**Stored data**
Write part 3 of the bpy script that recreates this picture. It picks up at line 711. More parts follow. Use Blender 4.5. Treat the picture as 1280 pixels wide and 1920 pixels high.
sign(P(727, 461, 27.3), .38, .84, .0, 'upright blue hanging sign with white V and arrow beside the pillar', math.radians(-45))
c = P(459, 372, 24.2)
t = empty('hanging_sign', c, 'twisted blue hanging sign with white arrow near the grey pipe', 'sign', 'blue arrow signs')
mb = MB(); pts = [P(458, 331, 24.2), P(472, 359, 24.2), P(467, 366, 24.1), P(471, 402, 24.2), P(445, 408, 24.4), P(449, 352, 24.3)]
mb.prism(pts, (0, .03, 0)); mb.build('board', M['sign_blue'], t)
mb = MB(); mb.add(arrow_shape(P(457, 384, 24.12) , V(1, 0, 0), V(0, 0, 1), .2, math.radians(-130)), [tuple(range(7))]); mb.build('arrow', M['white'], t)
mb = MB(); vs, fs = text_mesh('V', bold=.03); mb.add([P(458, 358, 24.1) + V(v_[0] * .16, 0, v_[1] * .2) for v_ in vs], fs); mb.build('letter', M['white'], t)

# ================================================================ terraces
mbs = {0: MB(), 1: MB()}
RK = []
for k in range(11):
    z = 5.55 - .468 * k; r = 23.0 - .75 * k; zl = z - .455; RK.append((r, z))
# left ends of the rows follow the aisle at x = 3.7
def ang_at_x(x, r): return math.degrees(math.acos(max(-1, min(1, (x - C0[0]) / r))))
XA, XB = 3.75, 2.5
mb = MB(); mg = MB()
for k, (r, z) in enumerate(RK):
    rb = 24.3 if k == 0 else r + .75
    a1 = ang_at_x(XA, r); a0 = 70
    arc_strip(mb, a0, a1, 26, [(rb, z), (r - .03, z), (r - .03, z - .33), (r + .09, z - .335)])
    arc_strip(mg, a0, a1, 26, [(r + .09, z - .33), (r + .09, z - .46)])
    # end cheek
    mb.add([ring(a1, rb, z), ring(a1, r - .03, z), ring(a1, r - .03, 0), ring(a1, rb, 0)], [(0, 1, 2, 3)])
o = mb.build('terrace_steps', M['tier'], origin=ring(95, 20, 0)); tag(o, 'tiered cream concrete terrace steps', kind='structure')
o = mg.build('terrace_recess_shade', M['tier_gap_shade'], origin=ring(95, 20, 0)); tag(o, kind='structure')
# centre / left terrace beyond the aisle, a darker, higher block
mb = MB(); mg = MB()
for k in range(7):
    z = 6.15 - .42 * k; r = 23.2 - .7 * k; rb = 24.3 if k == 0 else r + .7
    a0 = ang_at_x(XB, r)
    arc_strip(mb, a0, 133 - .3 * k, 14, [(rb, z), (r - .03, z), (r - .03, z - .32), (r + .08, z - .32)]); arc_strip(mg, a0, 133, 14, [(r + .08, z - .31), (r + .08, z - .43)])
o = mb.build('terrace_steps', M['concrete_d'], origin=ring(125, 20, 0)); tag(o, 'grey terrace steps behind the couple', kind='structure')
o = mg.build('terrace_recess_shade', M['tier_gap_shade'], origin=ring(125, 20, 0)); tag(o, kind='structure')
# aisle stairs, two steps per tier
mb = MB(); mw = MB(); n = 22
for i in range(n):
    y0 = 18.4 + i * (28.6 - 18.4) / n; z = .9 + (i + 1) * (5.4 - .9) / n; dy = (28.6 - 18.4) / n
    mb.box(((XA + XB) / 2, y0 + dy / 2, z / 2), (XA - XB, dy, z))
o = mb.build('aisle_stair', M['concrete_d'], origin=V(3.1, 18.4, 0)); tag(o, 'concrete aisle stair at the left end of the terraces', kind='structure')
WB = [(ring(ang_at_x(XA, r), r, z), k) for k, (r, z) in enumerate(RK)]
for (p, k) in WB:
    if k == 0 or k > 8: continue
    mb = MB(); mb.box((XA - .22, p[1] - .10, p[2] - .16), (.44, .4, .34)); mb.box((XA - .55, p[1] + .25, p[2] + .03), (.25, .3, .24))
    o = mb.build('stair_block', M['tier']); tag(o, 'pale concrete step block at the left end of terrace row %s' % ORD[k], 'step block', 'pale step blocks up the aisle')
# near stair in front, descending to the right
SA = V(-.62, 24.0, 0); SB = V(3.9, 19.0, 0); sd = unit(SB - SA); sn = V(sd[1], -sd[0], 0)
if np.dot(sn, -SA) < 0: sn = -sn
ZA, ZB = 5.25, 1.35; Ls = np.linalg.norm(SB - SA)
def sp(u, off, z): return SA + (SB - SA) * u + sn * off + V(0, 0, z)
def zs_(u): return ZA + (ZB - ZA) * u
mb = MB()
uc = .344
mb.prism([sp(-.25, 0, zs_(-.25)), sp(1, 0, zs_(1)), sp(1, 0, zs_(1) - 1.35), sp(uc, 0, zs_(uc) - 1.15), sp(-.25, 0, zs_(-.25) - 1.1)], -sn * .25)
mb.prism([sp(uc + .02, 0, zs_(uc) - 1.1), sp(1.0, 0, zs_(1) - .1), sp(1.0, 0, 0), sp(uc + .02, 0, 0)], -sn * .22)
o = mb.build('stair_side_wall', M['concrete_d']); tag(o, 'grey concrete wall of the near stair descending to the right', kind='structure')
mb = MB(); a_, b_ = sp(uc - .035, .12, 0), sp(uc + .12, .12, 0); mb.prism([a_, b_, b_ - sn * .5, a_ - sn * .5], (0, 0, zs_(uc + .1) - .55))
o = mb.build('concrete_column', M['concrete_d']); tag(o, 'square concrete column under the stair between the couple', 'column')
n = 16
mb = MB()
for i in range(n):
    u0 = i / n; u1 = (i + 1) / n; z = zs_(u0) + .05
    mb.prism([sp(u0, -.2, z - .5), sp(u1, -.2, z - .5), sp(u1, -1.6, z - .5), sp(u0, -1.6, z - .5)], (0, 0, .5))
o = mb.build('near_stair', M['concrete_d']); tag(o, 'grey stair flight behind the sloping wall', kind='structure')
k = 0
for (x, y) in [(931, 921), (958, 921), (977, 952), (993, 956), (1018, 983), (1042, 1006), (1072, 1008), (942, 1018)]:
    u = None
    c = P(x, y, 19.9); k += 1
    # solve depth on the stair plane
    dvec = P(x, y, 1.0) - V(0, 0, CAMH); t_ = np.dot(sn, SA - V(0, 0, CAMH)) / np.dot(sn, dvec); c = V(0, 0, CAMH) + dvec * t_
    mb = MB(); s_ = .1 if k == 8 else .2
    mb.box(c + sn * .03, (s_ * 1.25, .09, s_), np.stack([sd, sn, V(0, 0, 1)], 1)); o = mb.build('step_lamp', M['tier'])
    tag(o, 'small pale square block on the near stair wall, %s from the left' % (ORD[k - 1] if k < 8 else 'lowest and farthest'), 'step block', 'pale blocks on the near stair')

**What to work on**
Return all lines with the word "ring" in them.

**Answer to the task**
    mb.add([ring(a1, rb, z), ring(a1, r - .03, z), ring(a1, r - .03, 0), ring(a1, rb, 0)], [(0, 1, 2, 3)])
o = mb.build('terrace_steps', M['tier'], origin=ring(95, 20, 0)); tag(o, 'tiered cream concrete terrace steps', kind='structure')
o = mg.build('terrace_recess_shade', M['tier_gap_shade'], origin=ring(95, 20, 0)); tag(o, kind='structure')
o = mb.build('terrace_steps', M['concrete_d'], origin=ring(125, 20, 0)); tag(o, 'grey terrace steps behind the couple', kind='structure')
o = mg.build('terrace_recess_shade', M['tier_gap_shade'], origin=ring(125, 20, 0)); tag(o, kind='structure')
WB = [(ring(ang_at_x(XA, r), r, z), k) for k, (r, z) in enumerate(RK)]